Alexandre aura probablement accès à divers programmes sociaux. Mais lesquels? De quelle ampleur? " Il peut être placé dans un appartement supervisé, par exemple, indique Louis. Mais s'il a des revenus connexes, il peut avoir mieux. Nous voulons qu'il ait plus que seulement la base. "

Évaluation délicate pour Marguerite Pernice, directrice principale, Gestion personnalisée, à la Banque Nationale. Elle a établi trois cas de figure, pour lesquels elle pose les mêmes prémisses : Louis et Johanne doivent en priorité " récupérer leur ballon REER ". Ils ont respectivement 25 000 $ et 59 000 $ en droits de cotisations REER inutilisés.

Or, au décès du dernier parent survivant, les REER peuvent être cédés à un enfant handicapé et à charge sans que l'impôt soit immédiatement exigible. C'est l'enfant qui sera imposé à mesure des retraits. Notre couple a donc tout avantage à verser au REER tout surplus budgétaire, jusqu'à combler le retard de ses cotisations.

Marguerite Pernice leur prescrit de poursuivre leur rythme de cotisation actuel 6950 $ par année pour lui, 3300 $ pour elle. Dès que l'hypothèque sera remboursée, fin 2012, les liquidités dégagées seront consacrées au rattrapage de leurs droits inutilisés, qui sera complet au moment de leur retraite.

" Madame n'a pas de caisse de retraite, observe notre planificatrice. Monsieur devrait donc contribuer au REER de sa conjointe.
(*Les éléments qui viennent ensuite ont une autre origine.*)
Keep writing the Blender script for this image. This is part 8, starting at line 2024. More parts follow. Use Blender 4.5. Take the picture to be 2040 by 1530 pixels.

Si le projet de loi Flaherty devient effectif il permet de partager un maximum de 50 % des revenus de retraite d'un ménage , on pourra réviser cette mesure. "

Dans ces conditions, il devient impératif de rédiger une convention de conjoints de fait pour prévenir les injustices en cas de rupture.

Cela dit, attaquons les trois scénarios.

Premier scénario : retraite à 65 ans

Louis et Johanne atteignent sans encombre leur retraite, qu'ils prévoient prendre dans 19 ans, quand Louis aura 65 ans et Johanne, 61. Le couple conserve son train de vie actuel de 90 000 $ par année, sous une inflation de 2 %. Le rendement de leurs investissements REER est fixé à 6 %, et celui des épargnes non enregistrées à 4 %.

En tenant compte des rentes gouvernementales et du régime de retraite de Louis, les épargnes du couple contiendront encore 320 000 $ dans 50 ans.

Si on y ajoute la valeur de leur résidence de 200 000 $, qui vaudra alors 420 000 $ (à raison d'une plus-value de 1,5 % par année), Alexandre pourrait donc compter à 61 ans sur un capital de 740 000 $. En supposant un rendement de 4 %, cette somme lui assurera pendant les 30 années suivantes un revenu annuel de près de 43 000 $. C'est l'équivalent d'environ 16 000 $ en dollars d'aujourd'hui.

S'y ajouteront les rentes et programmes sociaux auxquels il pourra avoir droit. Les dépenses d'Alexandre seront nécessairement limitées : il ne sera jamais en mesure de posséder voiture ou maison.

" Si les parents se rendent à la retraite, il n'y a pas de problème ", conclut notre experte.

Décès des deux parents...

Les choses se compliquent si un parent meurt avant la retraite. Mettons les choses au pire : les deux parents décèdent demain. Dans la situation actuelle, Alexandre hériterait de 800 000 $ d'actifs assurances vie de 300 000 $ de Louis et de 100 000 $ de Johanne, maison, épargnes, caisse de retraite...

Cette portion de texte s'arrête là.